3. Op de procesvoering is de Pbc 2006 van toepassing.

4. In afwijking daarvan en in aanvulling daarop geldt dat overal waar in de van toepassing zijnde wetten of de Pbc 2006, al dan niet met de toevoeging “schriftelijk”, gesproken wordt over proceshandelingen zoals berichten, bevestigen, dupliceren, indienen, in kennis stellen, kennisgeven, mededelen, mededeling doen, oproepen, repliceren, schriftelijke uiteenzetting geven, toestemmen, uiteenzetting geven, uitnodigen, verzoeken, wensen kenbaar maken of zenden, deze handelingen digitaal zullen dienen te geschieden en dat ook afschriften digitaal worden meegezonden.

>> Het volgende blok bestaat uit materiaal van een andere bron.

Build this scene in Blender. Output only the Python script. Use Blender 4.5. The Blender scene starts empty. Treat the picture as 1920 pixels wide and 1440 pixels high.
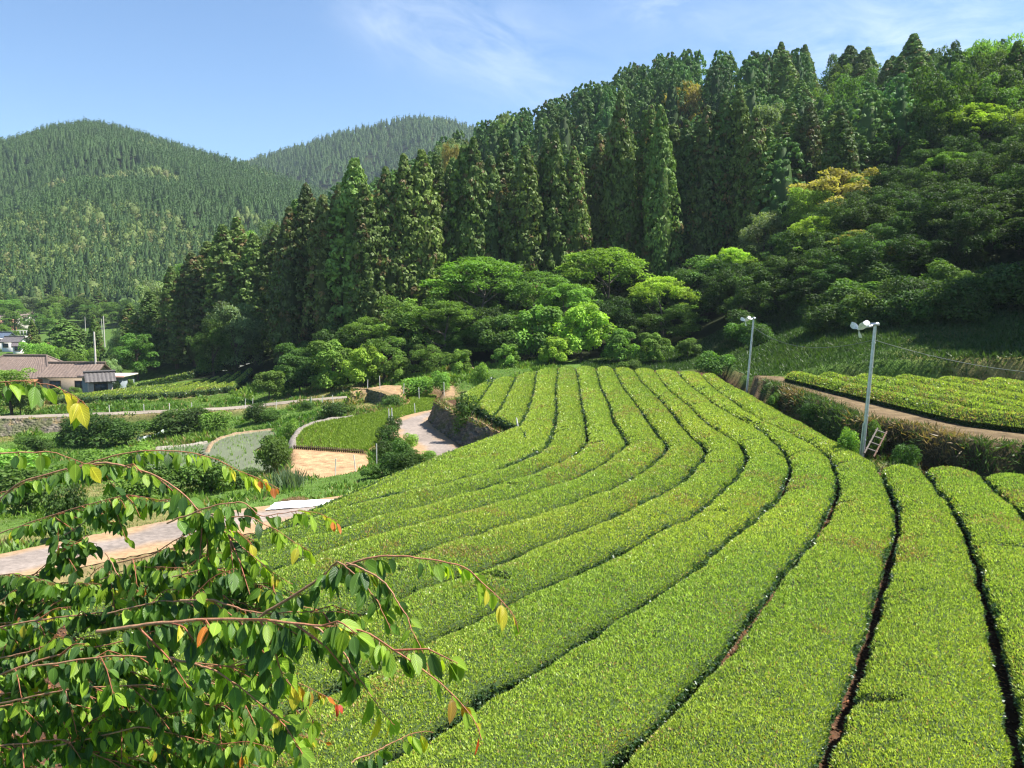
import bpy, math, random
import numpy as np
from mathutils import Vector, Matrix

R_ = math.radians
rng = np.random.default_rng(7)
random.seed(7)
scene = bpy.context.scene
COL = scene.collection

# ------------------------------------------------------------------ camera
F = 1500.0            # focal length in pixels of the 1920 x 1440 photograph
HY = 565.0            # row of the true horizon
CZ = 7.3              # eye height above the tea field
PITCH = math.atan((720 - HY) / F)
cam_d = bpy.data.cameras.new("camera")
cam_d.sensor_width = 36.0
cam_d.lens = 36.0 * F / 1920
cam_d.clip_start = 0.05
cam_d.clip_end = 6000
cam = bpy.data.objects.new("camera", cam_d)
COL.objects.link(cam)
cam.location = (0, 0, CZ)
cam.rotation_euler = (math.pi / 2 - PITCH, 0, 0)
scene.camera = cam

def ray(px, py):
    px = np.asarray(px, float); py = np.asarray(py, float)
    x = (px - 960) / F; u = -(py - 720) / F
    c, s = math.cos(PITCH), math.sin(PITCH)
    return np.stack([x, c + u * s, -s + u * c], -1)
def P(px, py, z):            # where the sight line meets the level z
    d = ray(px, py)
    return np.array([0, 0, CZ]) + d * ((z - CZ) / d[..., 2])[..., None]
def PL(pts, z):
    a = np.array(pts, float)
    return P(a[:, 0], a[:, 1], z)
def D(px, py, dep):          # the point of a sight line at a given distance ahead
    d = ray(px, py)
    return np.array([0, 0, CZ]) + d * (np.asarray(dep, float) / d[..., 1])[..., None]

# ------------------------------------------------------------------ sky, sun, exposure
SUN_AZ, SUN_EL = 86.0, 58.0          # degrees, azimuth clockwise from straight ahead
scene.view_settings.view_transform = 'Standard'
scene.view_settings.look = 'None'
scene.view_settings.exposure = 1.32
scene.view_settings.gamma = 1.0
scene.cycles.use_denoising = True
scene.cycles.denoising_input_passes = 'RGB_ALBEDO_NORMAL'
scene.cycles.denoising_prefilter = 'ACCURATE'
scene.cycles.pixel_filter_type = 'BLACKMAN_HARRIS'
scene.cycles.filter_width = 1.25
w = bpy.data.worlds.new("World"); scene.world = w
w.use_nodes = True
nt = w.node_tree; N = nt.nodes; L = nt.links
N.clear()
out = N.new('ShaderNodeOutputWorld'); bg = N.new('ShaderNodeBackground')
sky = N.new('ShaderNodeTexSky'); sky.sky_type = 'NISHITA'; sky.sun_disc = False
sky.sun_elevation = R_(SUN_EL); sky.sun_rotation = R_(SUN_AZ)
sky.altitude = 100; sky.air_density = 1.0; sky.dust_density = 0.3; sky.ozone_density = 3.5
bg.inputs['Strength'].default_value = 0.083
tc = N.new('ShaderNodeTexCoord')
def vmath(op, a, b):
    n = N.new('ShaderNodeVectorMath'); n.operation = op
    for i, q in enumerate((a, b)):
        if q is None: continue
        if hasattr(q, 'is_linked'): L.new(q, n.inputs[i])
        else: n.inputs[i].default_value = q
    return n
def smath(op, a, b=0.0, clamp=False):
    n = N.new('ShaderNodeMath'); n.operation = op; n.use_clamp = clamp
    for i, q in enumerate((a, b)):
        if hasattr(q, 'is_linked'): L.new(q, n.inputs[i])
        else: n.inputs[i].default_value = q
    return n.outputs[0]
wisps = [  # centre pixel, direction pixel vector, half length, half width, strength
    ((880, 65), (240, 95), 190, 75, 0.32), ((1010, 165), (120, 60), 110, 30, 0.18),
    ((720, 30), (60, 70), 60, 50, 0.22), ((1235, 18), (90, -8), 95, 26, 0.32),
    ((1790, 70), (200, -18), 330, 95, 0.42), ((1500, 60), (200, 30), 200, 60, 0.12)]
mask = None
for (c, v, hl, hw, st) in wisps:
    cd = ray(*c); cd = cd / np.linalg.norm(cd)
    e2 = ray(c[0] + v[0], c[1] + v[1]); e2 = e2 / np.linalg.norm(e2) - cd
    e2 = e2 - cd * e2.dot(cd); e2 /= np.linalg.norm(e2)
    e3 = np.cross(cd, e2)
    a = vmath('DOT_PRODUCT', tc.outputs['Generated'], tuple(e2)).outputs['Value']
    b = vmath('DOT_PRODUCT', tc.outputs['Generated'], tuple(e3)).outputs['Value']
    f = vmath('DOT_PRODUCT', tc.outputs['Generated'], tuple(cd)).outputs['Value']
    a1 = smath('MULTIPLY', a, F / hl); b1 = smath('MULTIPLY', b, F / hw)
    r2 = smath('ADD', smath('MULTIPLY', a1, a1), smath('MULTIPLY', b1, b1))
    g = smath('POWER', 2.718, smath('MULTIPLY', r2, -1.0))
    g = smath('MULTIPLY', g, smath('GREATER_THAN', f, 0.3))
    cmb = N.new('ShaderNodeCombineXYZ')
    L.new(smath('MULTIPLY', a, 9.0), cmb.inputs[0]); L.new(smath('MULTIPLY', b, 26.0), cmb.inputs[1])
    cmb.inputs[2].default_value = c[0] * 0.013
    nz = N.new('ShaderNodeTexNoise'); nz.inputs['Scale'].default_value = 1.0
    nz.inputs['Detail'].default_value = 7; nz.inputs['Roughness'].default_value = 0.62
    nz.inputs['Distortion'].default_value = 0.6
    L.new(cmb.outputs[0], nz.inputs['Vector'])
    mr = N.new('ShaderNodeMapRange'); mr.inputs['From Min'].default_value = 0.36; mr.inputs['From Max'].default_value = 0.75
    L.new(nz.outputs['Fac'], mr.inputs['Value'])
    m = smath('MULTIPLY', smath('MULTIPLY', g, mr.outputs[0]), st)
    mask = m if mask is None else smath('ADD', mask, m, True)
mix = N.new('ShaderNodeMixRGB'); mix.inputs['Color2'].default_value = (7.2, 7.6, 8.0, 1)
tint = N.new('ShaderNodeMixRGB'); tint.blend_type = 'MULTIPLY'; tint.inputs['Fac'].default_value = 1.0
tint.inputs['Color2'].default_value = (0.79, 0.88, 0.945, 1)      # a drier, bluer summer sky than the model's own
L.new(sky.outputs[0], tint.inputs['Color1'])
L.new(mask, mix.inputs['Fac']); L.new(tint.outputs[0], mix.inputs['Color1'])
L.new(mix.outputs[0], bg.inputs['Color']); L.new(bg.outputs[0], out.inputs['Surface'])
sd = bpy.data.lights.new("sun", 'SUN'); sd.energy = 4.8; sd.angle = R_(0.53); sd.color = (1.0, 0.955, 0.88)
so = bpy.data.objects.new("sun", sd); COL.objects.link(so)
az, el = R_(SUN_AZ), R_(SUN_EL)
to_sun = Vector((math.sin(az) * math.cos(el), math.cos(az) * math.cos(el), math.sin(el)))
so.rotation_euler = (-to_sun).to_track_quat('-Z', 'Y').to_euler()
so.location = (60, 10, 90)

HAZE = 0.00012
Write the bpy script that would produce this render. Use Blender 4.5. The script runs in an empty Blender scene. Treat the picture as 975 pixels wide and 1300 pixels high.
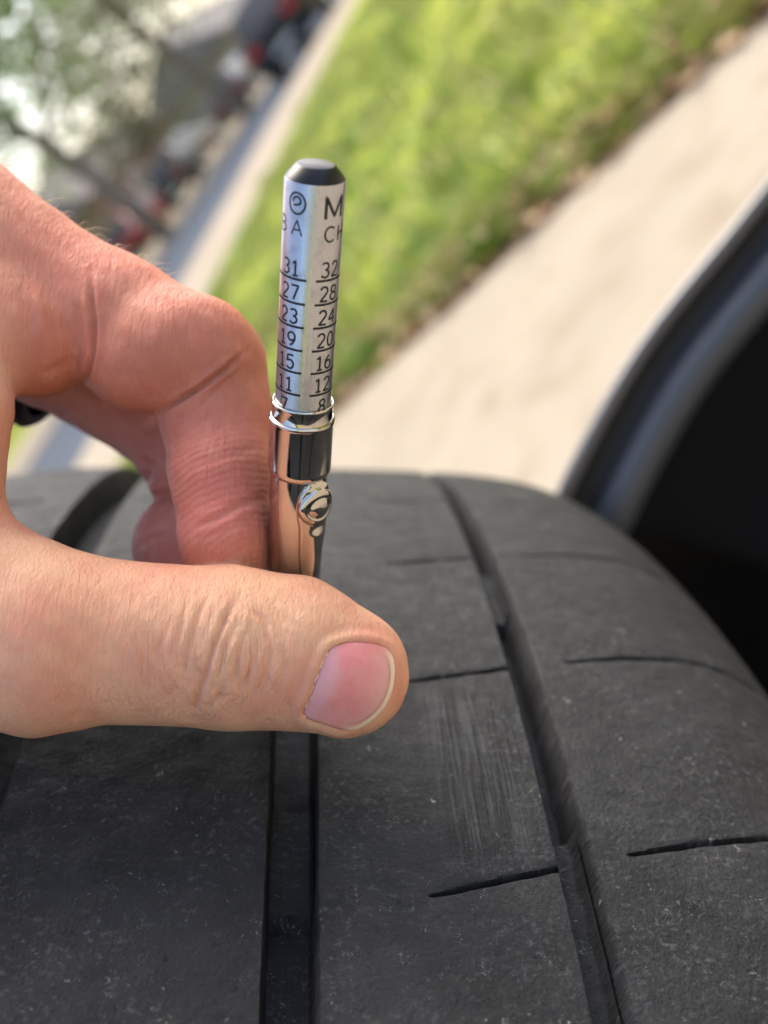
import bpy, bmesh, math, random
import numpy as np
from mathutils import Vector, Matrix

S = bpy.context.scene
COL = S.collection
RNG = np.random.default_rng(7)
random.seed(7)

# ------------------------------------------------------------------ camera
F = 1500.0                 # focal length in pixels of the 975 x 1300 photograph
HCAM = 0.632               # camera height above the driveway
OFF = 458.0                # how far the horizon lies from the picture centre
PITCH = math.atan(OFF / F)
U = np.array([-.8235 * math.cos(PITCH), .5673 * math.cos(PITCH), math.sin(PITCH)])
U /= np.linalg.norm(U)                       # world up seen from the camera
_f = np.array([0, 0, -1.0])
YW = _f - (_f @ U) * U
YW /= np.linalg.norm(YW)
XW = np.cross(YW, U)
RC = np.array([XW, YW, U])                   # camera axes -> world
EYE = np.array([0, 0, HCAM])
RC4 = Matrix([list(r) + [0] for r in RC] + [[0, 0, 0, 1]])

cd = bpy.data.cameras.new('camera')
cam = bpy.data.objects.new('camera', cd)
COL.objects.link(cam)
cam.matrix_world = Matrix.Translation(Vector(EYE)) @ RC4
cd.sensor_fit = 'VERTICAL'
cd.sensor_height = 24.0
cd.sensor_width = 18.0
cd.lens = F / 1300 * 24.0
cd.clip_start = 0.01
cd.clip_end = 2000
cd.dof.use_dof = True
cd.dof.focus_distance = 0.158
cd.dof.aperture_fstop = cd.lens / 2.9
S.camera = cam

# ------------------------------------------------------------------ light
SUN_CAM = np.array([-.52, .75, -.19])        # towards the sun, camera axes
SUN_W = RC @ (SUN_CAM / np.linalg.norm(SUN_CAM))
SUN_EL = math.asin(SUN_W[2])
SUN_AZ = math.atan2(SUN_W[0], SUN_W[1])
w = bpy.data.worlds.new('World')
S.world = w
w.use_nodes = True
wn = w.node_tree
sky = wn.nodes.new('ShaderNodeTexSky')
sky.sky_type = 'NISHITA'
sky.sun_disc = False
sky.sun_elevation = SUN_EL
sky.sun_rotation = SUN_AZ
sky.air_density = 1.0
sky.dust_density = 5.0
sky.ozone_density = 0.7
wn.links.new(sky.outputs[0], wn.nodes['Background'].inputs[0])
wn.nodes['Background'].inputs[1].default_value = 0.15
sl = bpy.data.lights.new('sun', 'SUN')
sl.energy = .85
sl.angle = math.radians(40)
sl.color = (1.0, .95, .87)
sun = bpy.data.objects.new('sun', sl)
COL.objects.link(sun)
sun.rotation_euler = Vector(SUN_W).to_track_quat('Z', 'Y').to_euler()
sun.location = (0, 0, 30)
S.view_settings.view_transform = 'Standard'
S.view_settings.look = 'None'
S.view_settings.gamma = 1.0
S.view_settings.exposure = 1.55
S.cycles.use_denoising = True
S.cycles.max_bounces = 6
S.cycles.diffuse_bounces = 3
S.cycles.glossy_bounces = 4
S.cycles.use_adaptive_sampling = True
S.cycles.adaptive_threshold = 0.02
S.cycles.caustics_reflective = False
S.cycles.caustics_refractive = False


# ------------------------------------------------------------------ helpers
def cm(px, py, D):
    """point in camera axes, millimetres (x right, y up, z towards the viewer)"""
    return np.array([(px - 487.5) / F * D, (650 - py) / F * D, -D])


def PW(px, py, D):
    """world point (metres) at depth D metres"""
    return EYE + RC @ cm(px, py, D)


def GP(px, py):
    d = RC @ cm(px, py, 1.0)
    return EYE + d * (-HCAM / d[2])


def mesh(name, verts, faces, mat=None, parent=None, smooth=True, sharp=None, loc=None):
    me = bpy.data.meshes.new(name)
    me.from_pydata([tuple(v) for v in verts], [], [tuple(int(i) for i in f) for f in faces])
    return finish(name, me, mat, parent, smooth, sharp, loc)


def finish(name, me, mat=None, parent=None, smooth=True, sharp=None, loc=None):
    if smooth:
        me.shade_smooth()
        if sharp is not None:
            me.set_sharp_from_angle(angle=math.radians(sharp))
    if mat is not None:
        me.materials.append(mat)
    o = bpy.data.objects.new(name, me)
    COL.objects.link(o)
    if parent is not None:
        o.parent = parent
    if loc is not None:
        o.location = loc
    return o


def fast_quads(name, V, Q):
    me = bpy.data.meshes.new(name)
    V = np.ascontiguousarray(V, np.float32)
    Q = np.ascontiguousarray(Q, np.int32)
    me.vertices.add(len(V))
    me.vertices.foreach_set('co', V.ravel())
    k = Q.shape[1]
    me.loops.add(Q.size)
    me.loops.foreach_set('vertex_index', Q.ravel())
    me.polygons.add(len(Q))
    me.polygons.foreach_set('loop_start', np.arange(len(Q), dtype=np.int32) * k)
    me.update(calc_edges=True)
    me.validate()
    return me


def empty(name, loc=(0, 0, 0), rot=None):
    o = bpy.data.objects.new(name, None)
    COL.objects.link(o)
    o.empty_display_size = .02
    if rot is None:
        o.location = loc
    else:
        o.matrix_world = Matrix.Translation(Vector(loc)) @ rot
    return o


def tag(o, label=None, cat=None, group=None, kind=None):
    if label:
        o['label'] = label
    if cat:
        o['category'] = cat
    if group:
        o['group'] = group
    if kind:
        o['kind'] = kind
    return o


def lathe(profile, seg=64, closed=False):
    V, Q = [], []
    for r, z in profile:
        for i in range(seg):
            a = 2 * math.pi * i / seg
            V.append((r * math.cos(a), r * math.sin(a), z))
    m = len(profile)
    for j in range(m - 1):
        for i in range(seg):
            i2 = (i + 1) % seg
            Q.append((j * seg + i, j * seg + i2, (j + 1) * seg + i2, (j + 1) * seg + i))
    return V, Q


def box(x0, x1, y0, y1, z0, z1):
    V = [(x0, y0, z0), (x1, y0, z0), (x1, y1, z0), (x0, y1, z0), (x0, y0, z1), (x1, y0, z1), (x1, y1, z1), (x0, y1, z1)]
    Q = [(0, 3, 2, 1), (4, 5, 6, 7), (0, 1, 5, 4), (1, 2, 6, 5), (2, 3, 7, 6), (3, 0, 4, 7)]
    return V, Q


def join(parts):
    V, Q = [], []
    for v, q in parts:
        o = len(V)
        V += list(v)
        Q += [tuple(i + o for i in f) for f in q]
    return V, Q


def tube(pts, rads, seg=8, cap=True):
    pts = [Vector(p) for p in pts]
    V, Q = [], []
    ref = Vector((0, 0, 1))
    for i, p in enumerate(pts):
        t = (pts[min(i + 1, len(pts) - 1)] - pts[max(i - 1, 0)]).normalized()
        if abs(t.dot(ref)) > .95:
            ref = Vector((1, 0, 0))
        a = t.cross(ref).normalized()
        b = t.cross(a)
        for k in range(seg):
            an = 2 * math.pi * k / seg
            V.append(tuple(p + (a * math.cos(an) + b * math.sin(an)) * rads[i]))
    for i in range(len(pts) - 1):
        for k in range(seg):
            k2 = (k + 1) % seg
            Q.append((i * seg + k, (i + 1) * seg + k, (i + 1) * seg + k2, i * seg + k2))
    if cap:
        Q.append(tuple(range(seg)))
        Q.append(tuple(reversed(range((len(pts) - 1) * seg, len(pts) * seg))))
    return V, Q


# ------------------------------------------------------------------ material helper
class M:
    def __init__(self, name, color=(.5, .5, .5), rough=.6, metal=0.0, spec=.5):
        self.m = bpy.data.materials.new(name)
        self.m.use_nodes = True
        self.t = self.m.node_tree
        self.b = self.t.nodes['Principled BSDF']
        self.b.inputs['Base Color'].default_value = (*color, 1)
        self.b.inputs['Roughness'].default_value = rough
        self.b.inputs['Metallic'].default_value = metal
        self.b.inputs['Specular IOR Level'].default_value = spec
        self._tc = None

    def n(self, typ, **kw):
        nd = self.t.nodes.new(typ)
        for k, v in kw.items():
            if k in nd.inputs:
                nd.inputs[k].default_value = v
            else:
                setattr(nd, k, v)
        return nd

    def l(self, a, b):
        self.t.links.new(a, b)
        return self

    def co(self):
        if self._tc is None:
            self._tc = self.n('ShaderNodeTexCoord')
        return self._tc.outputs['Object']

    def noise(self, scale, detail=4, rough=.55, vec=None, dist=0.0):
        nd = self.n('ShaderNodeTexNoise', Scale=scale, Detail=detail, Roughness=rough, Distortion=dist)
        self.l(vec if vec is not None else self.co(), nd.inputs['Vector'])
        return nd.outputs['Fac']

    def ramp(self, fac, stops):
        r = self.n('ShaderNodeValToRGB')
        e = r.color_ramp.elements
        while len(e) < len(stops):
            e.new(.5)
        for i, (p, c) in enumerate(stops):
            e[i].position = p
            c = c if isinstance(c, (tuple, list)) else (c, c, c)
            e[i].color = (*c, 1)
        self.l(fac, r.inputs['Fac'])
        return r.outputs['Color']

    def mix(self, fac, a, b, mode='MIX'):
        nd = self.n('ShaderNodeMix', data_type='RGBA', blend_type=mode)
        for sock, v in ((nd.inputs[0], fac), (nd.inputs[6], a), (nd.inputs[7], b)):
            if isinstance(v, bpy.types.NodeSocket):
                self.l(v, sock)
            elif isinstance(v, (tuple, list)):
                sock.default_value = (*v, 1)
            else:
                sock.default_value = v
        return nd.outputs[2]

    def math(self, op, a, b=0.0, clamp=False):
        nd = self.n('ShaderNodeMath', operation=op)
        nd.use_clamp = clamp
        for i, v in enumerate((a, b)):
            if isinstance(v, bpy.types.NodeSocket):
                self.l(v, nd.inputs[i])
            else:
                nd.inputs[i].default_value = v
        return nd.outputs[0]

    def attr(self, name):
        return self.n('ShaderNodeAttribute', attribute_name=name)

    def bump(self, h, strength=.3, dist=.001, normal=None):
        nd = self.n('ShaderNodeBump', Strength=strength, Distance=dist)
        self.l(h, nd.inputs['Height'])
        if normal is not None:
            self.l(normal, nd.inputs['Normal'])
        self.l(nd.outputs[0], self.b.inputs['Normal'])
        return nd.outputs[0]

    def col(self, c):
        self.l(c, self.b.inputs['Base Color'])

    def rou(self, c):
        self.l(c, self.b.inputs['Roughness'])


# ================================================================== GROUND
def ground_material(name, c1, c2, s1, c3=None, s2=40, rough=.9, bump=.3):
    m = M(name, c1, rough, 0, 0)
    c = m.mix(m.ramp(m.noise(s1, 5), [(.35, 0), (.65, 1)]), c1, c2)
    if c3:
        c = m.mix(m.ramp(m.noise(s2, 6), [(.5, 0), (.72, 1)]), c, c3)
    m.col(c)
    m.bump(m.noise(s2 * 4, 4), bump, .01)
    return m.m


T_ROAD = np.array([.53, .848]); T_ROAD /= np.linalg.norm(T_ROAD)   # along the street
N_ROAD = np.array([-T_ROAD[1], T_ROAD[0]])                         # across it, away
O_ROAD = GP(305, 300)[:2]


def rd(s, nn, z=0.0):
    p = O_ROAD + T_ROAD * s + N_ROAD * nn
    return np.array([p[0], p[1], z])


def strip(name, n0, n1, z, mat, s0=-60, s1=160, thick=.12, kind='structure'):
    V = [rd(s0, n0, z), rd(s1, n0, z), rd(s1, n1, z), rd(s0, n1, z)]
    V += [v - np.array([0, 0, thick]) for v in V]
    Q = [(0, 1, 2, 3), (4, 7, 6, 5), (0, 4, 5, 1), (1, 5, 6, 2), (2, 6, 7, 3), (3, 7, 4, 0)]
    o = mesh(name, V, Q, mat, smooth=False)
    return tag(o, kind=kind)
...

5. Een uitzondering op het bepaalde in het vierde lid geldt voor de volgende handelingen die altijd schriftelijk of per aangetekende brief moeten worden gedaan:

schriftelijk:

• het indienen van het hogerberoepschrift (artikel 20, eerste lid, Wbbo),

• de uitnodiging tot betaling van het griffierecht (artikel 6, eerste lid, Pbc 2006),

• het verzoek om wraking (artikel 8:16 Awb),

• de machtiging en de toezending ervan (artikel 8:24 Awb),

• de benadering van derde-belanghebbenden die zich nog niet hebben verbonden aan de pilot mee te doen (artikel 8:26 Awb),

• de oproeping van getuigen (artikel 8:46 Awb),

• de benoeming van een deskundige en het verslag van de deskundige (artikel 8:47 Awb),

• het indienen van een verzetschrift (artikel 8:55 Awb),

• de verzending van het proces-verbaal van de zitting (artikel 8:61 Awb),

• de uitspraak (artikel 8:66 Awb) en

• de verzending van een afschrift van de uitspraak (artikel 8:79 Awb);

per aangetekende brief:

• de uitnodiging een verzuim te herstellen (artikel 9 Pbc 2006).

6. Waar in artikel 12 Pbc 2006 wordt gesproken over het terugzenden van stukken aan een betrokken partij, geschiedt dit door het verwijderen van de stukken uit het digitaal dossier en het digitaal kennis geven daarvan.

Artikel 5 Slotbepaling

1. Deze regeling zal in de Staatscourant worden geplaatst.

2. Deze regeling treedt in werking met ingang van 1 april 2008.

3. Deze regeling wordt aangehaald als: Procesregeling digitaal dossier CBB.

Vastgesteld door het bestuur van het College van Beroep voor het bedrijfsleven op 17 maart 2008.